CONSERVATISM IS DIFFERENT from neoconservative imperialism.

Josh Rogin recently reported that Grover Norquist is ready to draw a line on this distinction, as well as fight it out on principles:

“We can afford to have an adequate national defense which keeps us free and safe and keeps everybody afraid to throw a punch at us, as long as we don’t make some of the decisions that previous administrations have, which is to over extend ourselves overseas and think we can run foreign governments,” Norquist said Monday at an event at the Center for the National Interest, formerly the Nixon Center.

But Ryan’s views are at odds with those of Norquist and other budget hawks, who argue that defense budgets can be trimmed. Ryan’s budget plan provides for increasing military spending and doesn’t suggest any tradeoff or specific defense reforms.

“Other people need to lead the argument on how can conservatives lead a fight to have a serious national defense without wasting money,” Norquist said. “I wouldn’t ask Ryan to be the reformer of the defense establishment.”

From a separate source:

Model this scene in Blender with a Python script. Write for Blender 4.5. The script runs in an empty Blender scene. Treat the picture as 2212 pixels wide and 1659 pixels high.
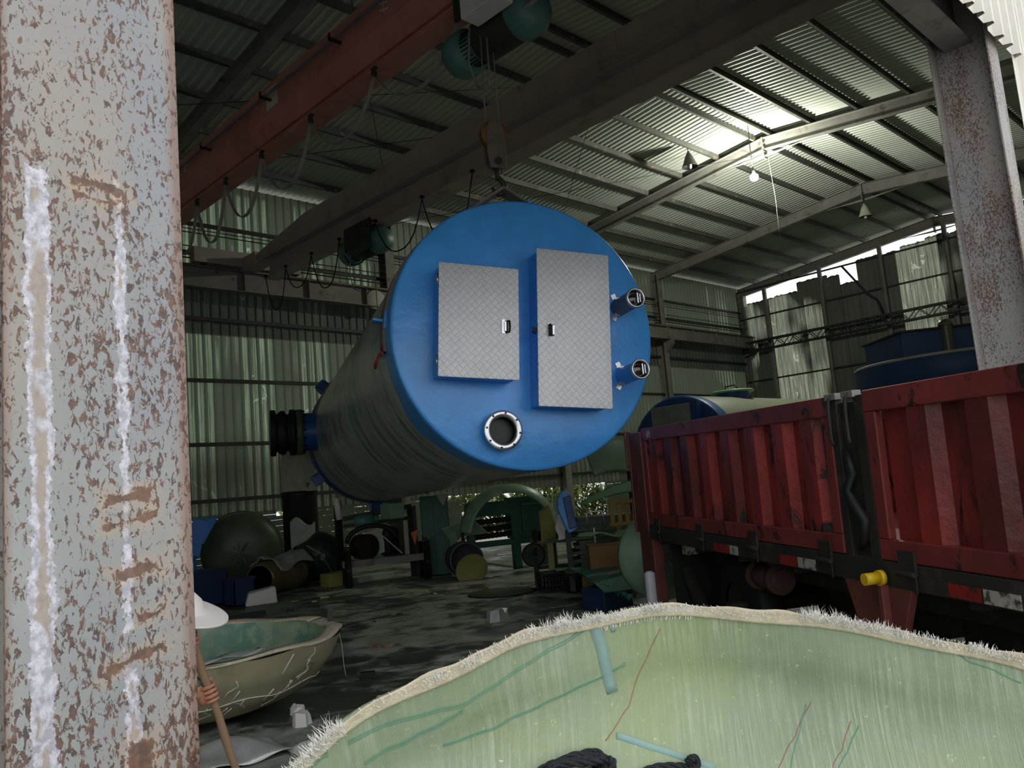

What nobody is talking about is how a Romney-Ryan ticket and budget ideas would impact the State Department and all Secy. Clinton has done to rehabilitate State’s prowess and power through budget and Pentagon wrestling, so diplomacy, development and outreach is bolstered and we don’t go back to the bad Bush-Cheney days.

It should be noted that State Department power that Secy. Clinton has reinstated is mandated through statute, something Steve Clemons wrote about recently in a terrific piece for The Atlantic.

The Pentagon will always rule, but the fight to make civilian-military cooperation a foundation of our foreign policy is going to be the place hit hardest by a Romney-Ryan win. Anyone wanting to move away from big-footed militarism and knee-jerk interventionism should be concerned with the Republicans turn once again toward neoconservatism, which seems to always happen when men of small foreign policy resumes, or ones that are steeped in defense relationships, take the top of the ticket.

Grover Norquist stepping out against the neoconservative budgetary bloating in unnecessary defense expenditures has the potential of being important. It could also arm his enemies on the right with ammunition to marginalize him. That his views comport with progressivism, but also Ron Paul, will help them.